Expert: Josh - 11/6/2006

Question
A bell rings every 2 hours, a second bell rings every 3 hours, and a third bell rings every 4 hours. If all 3 bells ring at 9:00 AM. , at what time will all 3 bells next ring?  

Answer
I'll try:)

Solving problem mathematically:
Let A(n), B(n) and C(n) denote when the first, second and third bell, respectively, rings for the nth time after 9:00 a.m.

These moments are represented by:
A(n)=9+2*n
B(n)=9+3*n
C(n)=9+4*n.

That is to say, the time when the first bell rings for the first time (after 9 a.m) is given by A(1)=9+2*1=11 (i.e., 11:00 on a 24 hour clock), whereas the second bell rings for the first time at B(1)=9+3*1=12 (i.e., 12:00). From the formula B(n), we can easily deduce, for example, that the second bell rings for the second time (with n=2) at B(2)=9+3*2=15 (i.e., 15:00).

We want the kth time when the first bell rings, to coincide with, say, the mth time when the second bell rings, to also coincide with, the nth time when the third bell rings.

That is, we want A(k)=B(m)=C(n), for different integer values k, m and n.

Substituting the formulae for A(k),B(m) and C(n), this amounts to finding values of k, m and n, such that 2k=3m=4n. We need to know how to find the least common multiple between 2, 3 and 4.

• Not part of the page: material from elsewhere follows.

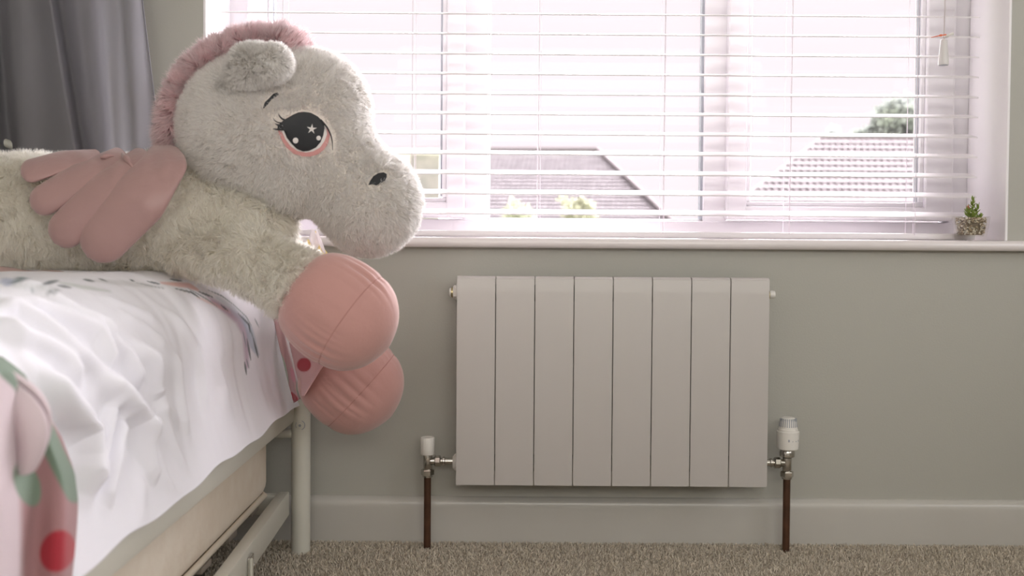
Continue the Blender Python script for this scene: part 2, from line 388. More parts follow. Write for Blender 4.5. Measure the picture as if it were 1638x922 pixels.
plug('plug_ring', xL-0.009, hz1, -1, [(0.0105, 0), (0.0105, 0.004)], M_brass)
plug('plug_cap', xL-0.0125, hz1, -1, [(0.0095, 0), (0.0095, 0.002), (0.0085, 0.004)], M_white)
plug('bleed_flange', xR-0.004, hz1-0.001, 1, [(0.0125, 0), (0.0125, 0.006), (0.011, 0.007)], M_white)
plug('bleed_valve', xR+0.003, hz1-0.001, 1, [(0.0098, 0), (0.0098, 0.005), (0.008, 0.006)], M_brass)
plug('bleed_cap', xR+0.009, hz1, 1, [(0.0082, 0), (0.0086, 0.006), (0.0075, 0.0105)], M_white)
plug('inlet_flange', xL+0.004, hz0, -1, [(0.019, 0), (0.019, 0.005), (0.016, 0.009), (0.012, 0.012)], M_white)
plug('outlet_flange', xR-0.004, hz0, 1, [(0.017, 0), (0.017, 0.005), (0.013, 0.008)], M_white)
VY = -0.061
def valve_common(root, xp, zc, side, xend):
    """tee body, union towards the radiator (side=+1: radiator to the right)"""
    L = abs(xend)
    B().lathe([(0.0088, -0.018), (0.0095, -0.016), (0.0095, 0.016), (0.0088, 0.018)], origin=(0, 0, zc), n=20).lathe([(0.0078, 0), (0.0078, 0.016)], origin=(0, 0, zc), axis=(side, 0, 0), n=18).build('valve_body', M_chrome, root, 35)
    B().lathe([(0.0125, 0), (0.0138, 0.002), (0.0138, 0.011), (0.0125, 0.013)], origin=(0, 0, zc-0.030), n=6).lathe([(0.0105, 0), (0.0105, 0.003)], origin=(0, 0, zc-0.033), n=20).build('compression_nut', M_chrome, root, 25)
    B().lathe([(0.0105, 0), (0.0122, 0.002), (0.0122, 0.011), (0.0105, 0.013)], origin=(side*0.0145, 0, zc), axis=(side, 0, 0), n=8).build('union_nut', M_chrome, root, 25)
    B().lathe([(0.0068, 0), (0.0068, 0.003), (0.0095, 0.004), (0.0095, 0.008), (0.007, 0.009), (0.007, L-0.0275+0.002)], origin=(side*0.0275, 0, zc), axis=(side, 0, 0), n=16).build('tail_piece', M_chrome, root, 35)
    B().tube([(0, 0, -0.01), (0, 0, zc-0.028)], 0.0075, 20).build('copper_pipe', M_copper, root, 40)['label'] = 'dark copper pipe'
q1 = P(684, 738, VY); v1 = empty('lockshield_valve', (q1.x, VY, 0), 'chrome radiator valve with white ribbed cap on left copper pipe', 'valve')
valve_common(v1, q1.x, q1.z, 1, (rc.x + xL - 0.008) - q1.x)
c0, c1 = P(684, 727, VY).z, P(684, 699.5, VY).z
B().lathe([(0.0138, 0), (0.0145, 0.001), (0.0148, c1-c0-0.003), (0.0138, c1-c0-0.0006), (0.0115, c1-c0), (0.011, c1-c0-0.001)], origin=(0, 0, c0), n=72, rfun=lambda a, h: 1+0.018*math.cos(18*a)*(1 if h > 0.001 else 0)).build('valve_cap', M_white, v1, 50)
q2 = P(1259, 741, VY); v2 = empty('thermostatic_valve', (q2.x, VY, 0), 'thermostatic radiator valve with white slotted head on right copper pipe', 'valve')
valve_common(v2, q2.x, q2.z, -1, q2.x - (rc.x + xR + 0.004))
zz = lambda py: P(1261, py, VY).z
B().lathe([(0.009, 0), (0.0155, 0.004), (0.0158, 0.012), (0.014, 0.0165)], origin=(0, 0, zz(733)), n=28).build('chrome_collar', M_chrome, v2, 35)
B().lathe([(0.0190, 0), (0.0215, 0.002), (0.0225, 0.020), (0.0228, zz(690)-zz(719)), (0.0205, zz(690)-zz(719)+0.001), (0.0198, 0.012)], origin=(0.001, 0, zz(719)), n=40).build('thermostat_base', M_white, v2, 35)
hd = zz(668)-zz(694)
B().lathe([(0.0205, 0), (0.0203, 0.010), (0.0193, 0.011), (0.0188, 0.016), (0.0178, hd*0.75), (0.0155, hd*0.92), (0.0125, hd), (0.006, hd+0.0003)], origin=(0.001, 0, zz(694)), n=40).build('thermostat_head', M_white, v2, 35)
b = B()
for i in range(14):
    a = math.radians(-90 + (i-6.5)*13.5)
    M = Matrix.Translation((0.001, 0, zz(694))) @ Matrix.Rotation(a, 4, 'Z') @ Matrix.Rotation(-0.14, 4, 'Y')
    b.box(0.0165, 0.0213, -0.0009, 0.0009, 0.0125, hd*0.88, M=M)
b.build('vent_slot', M_gasket, v2)['kind'] = 'stuff'
b = B()
for i, (wd, hh) in enumerate(((0.0028, 0.005), (0.0012, 0.002), (0.0012, 0.002), (0.0008, 0.004))):
    a = math.radians(-100 + i*20)
    b.box(0.0195, 0.0231, -wd/2, wd/2, 0.019, 0.019+hh, M=Matrix.Translation((0.001, 0, zz(719))) @ Matrix.Rotation(a, 4, 'Z'))
b.build('dial_mark', M_gasket, v2)['kind'] = 'stuff'

# ------------------------------------------------------------------ succulent in a glass pot
pq = P(1554.5, 380, 0.0)
pot = empty('potted_succulent', (pq.x, 0.006, SZ), 'small green succulent in a glass pot of pebbles on the window sill', 'plant', rz=0.16)
def sqring(b, hw, z, rd=0.008, n=5):
    vs = []
    for cx, cy, a0 in ((1, 1, 0), (-1, 1, 90), (-1, -1, 180), (1, -1, 270)):
        for k in range(n):
            a = math.radians(a0 + 90*k/(n-1)); vs.append(b.bm.verts.new((cx*(hw-rd)+rd*math.cos(a), cy*(hw-rd)+rd*math.sin(a), z)))
    return vs
b = B(); hw0, hw1, ph = 0.0245, 0.0295, 0.051
rings = [sqring(b, hw0-0.002, 0.0005), sqring(b, hw0, 0.003), sqring(b, (hw0+hw1)/2, ph/2), sqring(b, hw1, ph-0.001), sqring(b, hw1-0.001, ph), sqring(b, hw1-0.003, ph-0.001), sqring(b, (hw0+hw1)/2-0.003, ph/2), sqring(b, hw0-0.004, 0.009)]
for r0, r1 in zip(rings, rings[1:]):
    n = len(r0)
    for i in range(n): b.bm.faces.new((r0[i], r0[(i+1) % n], r1[(i+1) % n], r1[i]))
b.bm.faces.new(rings[0][::-1]); b.bm.faces.new(rings[-1])
b.build('glass_pot', M_potglass, pot, 40)
ico = bmesh.new(); bmesh.ops.create_icosphere(ico, subdivisions=1, radius=1); iv = np.array([v.co[:] for v in ico.verts]); itf = np.array([[v.index for v in f.verts] for f in ico.faces]); ico.free()
Vs, Fs, Cs = [], [], []; nb = 0
pal = np.array([(0.62, 0.54, 0.44), (0.42, 0.33, 0.24), (0.72, 0.68, 0.62), (0.30, 0.24, 0.19), (0.55, 0.45, 0.33), (0.66, 0.60, 0.52)])
for i in range(520):
    z = RNG.uniform(0.013, 0.0475); hw = (hw0 + (hw1-hw0)*z/ph) - 0.0075
    if RNG.random() < 0.75:
        s = RNG.integers(0, 4); u = RNG.uniform(-hw, hw); x, y = ((u, -hw), (u, hw), (hw, u), (-hw, u))[s]
    else: x, y = RNG.uniform(-hw, hw, 2); z = 0.047
    sc = RNG.uniform(0.0014, 0.003)*np.array([1, RNG.uniform(.6, 1), RNG.uniform(.6, 1)])
    rot = np.array(Euler(RNG.uniform(0, 6, 3)).to_matrix())
    Vs.append((iv*sc) @ rot.T + (x, y, z)); Fs.append(itf+nb); nb += len(iv); Cs.append(np.tile(pal[RNG.integers(0, 6)]*RNG.uniform(.8, 1.2), (len(iv), 1)))
me = mesh_from(np.vstack(Vs), np.vstack(Fs)); set_cols(me, np.vstack(Cs)); o = link('pebbles', me, M_pebble, pot, True); o['kind'] = 'stuff'
B().box(-0.017, 0.017, -0.017, 0.017, 0.012, 0.046, 0.003).build('potting_core', mat('potting_core', (0.25, 0.2, 0.15), 0.9), pot)
def leaf_mesh(L, wd, th):
    b = B(); n = 8; rings = []
    for k in range(7):
        t = k/6; ww = wd*math.sin(math.pi*(0.12+0.85*t)**0.8)*(1 if t < 0.98 else 0.15); tt = th*math.sin(math.pi*(0.15+0.8*t))
        z = t*L; y = 0.25*L*t*t
        rings.append([b.bm.verts.new((ww/2*math.cos(a), y + tt/2*math.sin(a), z)) for a in np.linspace(0, 2*math.pi, n, endpoint=False)])
    for r0, r1 in zip(rings, rings[1:]):
        for i in range(n): b.bm.faces.new((r0[i], r0[(i+1) % n], r1[(i+1) % n], r1[i]))
    b.bm.faces.new(rings[0][::-1]); b.bm.faces.new(rings[-1])
    return b
leaf = leaf_mesh(0.017, 0.0095, 0.0034); bmesh.ops.recalc_face_normals(leaf.bm, faces=leaf.bm.faces)
lme = bpy.data.meshes.new('leaf'); leaf.bm.to_mesh(lme); leaf.bm.free(); lme.materials.append(M_green); lme.polygons.foreach_set('use_smooth', np.ones(len(lme.polygons), bool))
lmr = lme.copy(); lmr.materials.clear(); lmr.materials.append(M_redleaf)
stems = [((0.001, 0, 0.045), (0.003, -0.002, 0.088)), ((-0.006, -0.003, 0.045), (-0.012, -0.006, 0.068)), ((0.006, 0.0, 0.045), (0.015, -0.002, 0.074)), ((0.0, -0.008, 0.045), (-0.003, -0.013, 0.056)), ((0.010, -0.006, 0.045), (0.018, -0.009, 0.052)), ((0, 0.007, 0.045), (0.0, 0.013, 0.068))]
for si, (a, c) in enumerate(stems):
    a, c = Vector(a), Vector(c); st = B().tube([a, (a+c)/2+Vector((0.001, 0, 0)), c], 0.0014, 8).build('stem', M_green, pot, 'all')
    nl = 20 if si == 0 else 13
    for k in range(nl):
        t = k/(nl-1); o = link('leaf', lmr if (si == 1 and k >= nl-3) else lme, None, st)
        ang = k*2.4 + si; el = 1.35 - 0.85*t**1.5
        p = a.lerp(c, 0.25 + 0.75*t)
        dirv = Vector((math.cos(ang)*math.sin(el), math.sin(ang)*math.sin(el), math.cos(el)))
        o.location = p; o.rotation_mode = 'QUATERNION'; o.rotation_quaternion = dirv.to_track_quat('Z', 'Y')
        s = (0.74 - 0.26*t)*RNG.uniform(0.85, 1.1); o.scale = (s, s, s)

# ------------------------------------------------------------------ bed frame
LY = -0.084
lq = P(481, 890, LY); bed = empty('metal_bed', (lq.x, LY, 0), 'cream metal bed frame of the upper bed beside the radiator', 'bed')
ox, oy = lq.x, LY
leg = B().tube([(0, 0, 0.0), (0, 0, 0.006), (0, 0, 0.33)], 0.0195, 28).build('leg', M_bed, bed, 40)
sq_ = P(480, 681, LY-0.02)
B().lathe([(0.0085, 0), (0.0085, 0.0025), (0.0065, 0.003)], origin=(sq_.x-ox, -0.0175, sq_.z), axis=(0, -1, 0), n=24).lathe([(0.0045, 0.0), (0.0045, 0.0048)], origin=(sq_.x-ox, -0.0175, sq_.z), axis=(0, -1, 0), n=6).build('bolt', M_bed, leg, 35)
B().lathe([(0.0100, 0), (0.0100, 0.0012)], origin=(sq_.x-ox, -0.0175, sq_.z), axis=(0, -1, 0), n=24).lathe([(0.0030, 0.0), (0.0030, 0.0053)], origin=(sq_.x-ox, -0.0175, sq_.z), axis=(0, -1, 0), n=6).build('bolt_socket', M_gasket, leg)
B().box(-0.442-0.026-ox, -0.442-ox, -2.05-oy, -0.095-oy, 0.272, 0.322, 0.004).build('side_rail', M_bed, bed, 40)
B().tube([(-0.93, 0, 0.246), (0.0, 0, 0.246)], 0.009, 16).build('end_rail', M_bed, bed, 40)
for (x, y) in ((-0.95, 0), (-0.95, -1.96), (0, -1.96)):
    B().tube([(x, y, 0.0), (x, y, 0.33)], 0.0195, 20).build('leg', M_bed, bed, 40)
B().box(-0.975, -0.95, -1.96, 0, 0.272, 0.322, 0.004).build('side_rail', M_bed, bed, 40)
for k in range(12):
    y = -0.12 - k*0.16
    B().box(-0.95, -0.04, y-0.03, y+0.03, 0.296, 0.308).build('bed_slat', M_bark, bed)
t0 = D(0, 226, 2.06); t1 = D(75, 252, 2.06)
B().tube([(t0.x-0.3-ox, t0.y-oy, t0.z+0.09), (t0.x-ox, t0.y-oy, t0.z), (t1.x-ox, t1.y-oy, t1.z), (t1.x+0.03-ox, t1.y-oy, 0.5), (t1.x+0.03-ox, t1.y-oy, 0.26)], 0.0095, 16).build('headboard_rail', M_bed, bed, 40)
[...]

If you are not sure about this, write back and ask me.

Basically, we need the smallest number divisible by 2, 3 and 4. This number is 12.

In fact, k=12/2=6, m=12/3=4 and n=12/4=3.

That is, when the first bell rings the sixth time (k=6), it will coincide with the second bell ringing for the fourth time (m=4), this coincides with the third bell ringing for the third time (n=3).

Notice that 2k=2*6=12, 3*m=3*4=12 and 4*n=4*3=12.

If you find this method too difficult, here's an alternative (graphical) approach:

Let each marking x divide the time line into 1 hour interval. Point P corresponds to 9:00 a.m. Instances when the first bell rings are marked by the letter A. Similarly, the letter "B" and "C" correspond to instances when the second and third bell ring.

P...x...x...x...x...x...x...x...x...x...x...x...x...x...x
A...x...A...x...A...x...A...x...A...x...A...x...A...x...A
B...x...x...B...x...x...B...x...x...B...x...x...B...x...x
C...x...x...x...C...x...x...x...C...x...x...x...C...x...x

Label the intervals hour by hour, you should see that the three bells ring at the same time after 12 hours have elasped (since 9:00 am).